Kraft Foods Albert Edwards thinks the stock market should stop drinking the Kool Aid.
Albert Edwards, global strategist at Société Générale, this week cautioned that the moment of reckoning for stocks is near and investors should stop buying into the fantasy of a robust economy as a recession is lurking right around the corner.
The stock market, he said, “truly has drunk the strong economy Kool-Aid.”
That warning comes as the Federal Reserve is all but certain to raise the benchmark interest rate when the Federal Open Market Committee meets next week. And as the central bank maintains a hawkish stance, investors are wondering how high Treasury yields can go before the stock market’s red hot rally hits a wall.
Conventional wisdom suggests that once the 10-year note starts yielding more than 3%, appetite for stocks tends to taper.
But for Edwards, the market is already on precarious footing and it has only mere months to go before everything falls apart.
The strategist — who has doggedly warned that the central banks’ easy-money policies since the 2008 financial crisis have created a giant bubble that would eventually plunge the global markets into a financial ice age — believes 2018 is looking a lot like 2007.
“The economic data looked just as strong back in June 2007 and only a few mavericks had figured out a recession was on the way,” Edwards told MarketWatch.

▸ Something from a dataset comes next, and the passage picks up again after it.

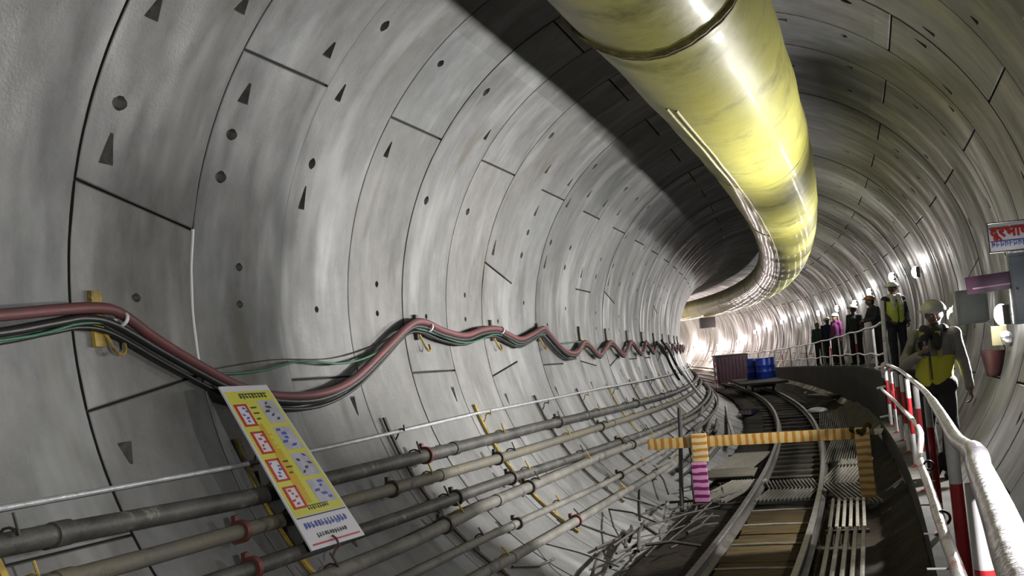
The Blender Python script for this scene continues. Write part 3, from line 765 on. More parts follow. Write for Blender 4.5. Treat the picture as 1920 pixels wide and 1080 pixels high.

If history repeats itself, which he seems to think it will, the selloff in stocks will be triggered by rising yields on the back of improving economic data even as expectations for inflation remains muted.
“Then, like now, enthusiasm on U.S. growth was reaching its heady climax,” he wrote in a note to clients.
And although the famed perma-bear himself declined to predict a specific number that could trigger a market collapse, he cited research from his colleague Stephanie Aymes who projected selling pressure to accelerate when the 10-year Treasury yield nears 3.05%, a level that was recently breached.
“The Citi Economic Surprise Index for the U.S. had slumped back towards zero. That convergence of expectations with the data normally means yields should have continued to paddle sideways around 2.8% — and yet we have seen this dramatic rise,” he said.
The yield on the 10-year note TMUBMUSD10Y, +0.01% moved above the closely watched 3% mark on Monday with upward pressure expected to steadily build as the Fed continues to tighten the monetary policy on a booming economy. The central bank is widely expected to hike the federal-funds rate, currently at 1.75% to 2%, by 25 basis points when the FOMC convenes its two-day meeting on Sept. 25.
Edwards’s bearish outlook rings hollow at a time when the U.S. economy is prospering and corporate earnings are growing by double digits. Yet, his references to a looming recession may not be as outlandish as it seems given concerns about an inverted yield curve where long-term yields such as the 10-year Treasury yield fall below their shorter-term peers. This inversion typically happens when confidence in the economy is weak and is viewed as a harbinger of doom as it has preceded every U.S. recession over the past six decades.
A number of strategists expect the 10-year/2-year yield curve to flip some time next year with Oliver Jones, a markets economist at Capital Economic, projecting an inversion in early 2019.
The 10-year yield traded at 3.06% and the 2-year hit 2.80% Friday, a mere spread of 26 basis points.
In contrast to Edwards, Tom Lee, managing partner at Fundstrat Global Advisor, said stocks should remain largely immune to the adverse impact of higher rates until the 10-year tests 4% which is where price to earnings ratio starts to feel pressure.
“A sustained rise in rates has the biggest effect on growth versus value [stocks], favoring value,” he said.
Meanwhile, most fund managers surveyed by Bank of America Merrill Lynch said that 3.6% is the “magic number” that would make them rotate away from stocks into bonds.
The central bank has telegraphed four interest-rate hikes this year or one each quarter, with the markets penciling in another increase in December after this month.
However, mounting friction between the U.S. and China could result in a more cautious message from the central bank, according to Bricklin Dwyer, U.S. senior economist at BNP Paribas.
“We expect a discussion of the ‘downside risks’ to growth and ‘upside risks’ to inflation posed by these trade policy changes in both Chair Powell’s press conference and the subsequent minutes of the meeting,” said Dwyer in a note.
President Donald Trump on Monday announced new tariffs on about $200 billion in Chinese goods and threatened additional penalties as part of his effort to force trading partners to offer more advantageous terms.
In response, China retaliated with tariffs of 5% to 10% on $60 billion worth of U.S. products that will take effect Sept. 24 and said it may introduce more measures if the U.S. goes ahead with higher tariffs.
Stocks, however, mostly shrugged off heightened tensions with the S&P 500 index SPX, -0.04% up 0.9% and the Dow Jones Industrial Average DJIA, +0.32% rallying 2.3% for the week. The Nasdaq COMP, -0.51% bucked the trend for a weekly loss of 0.3%.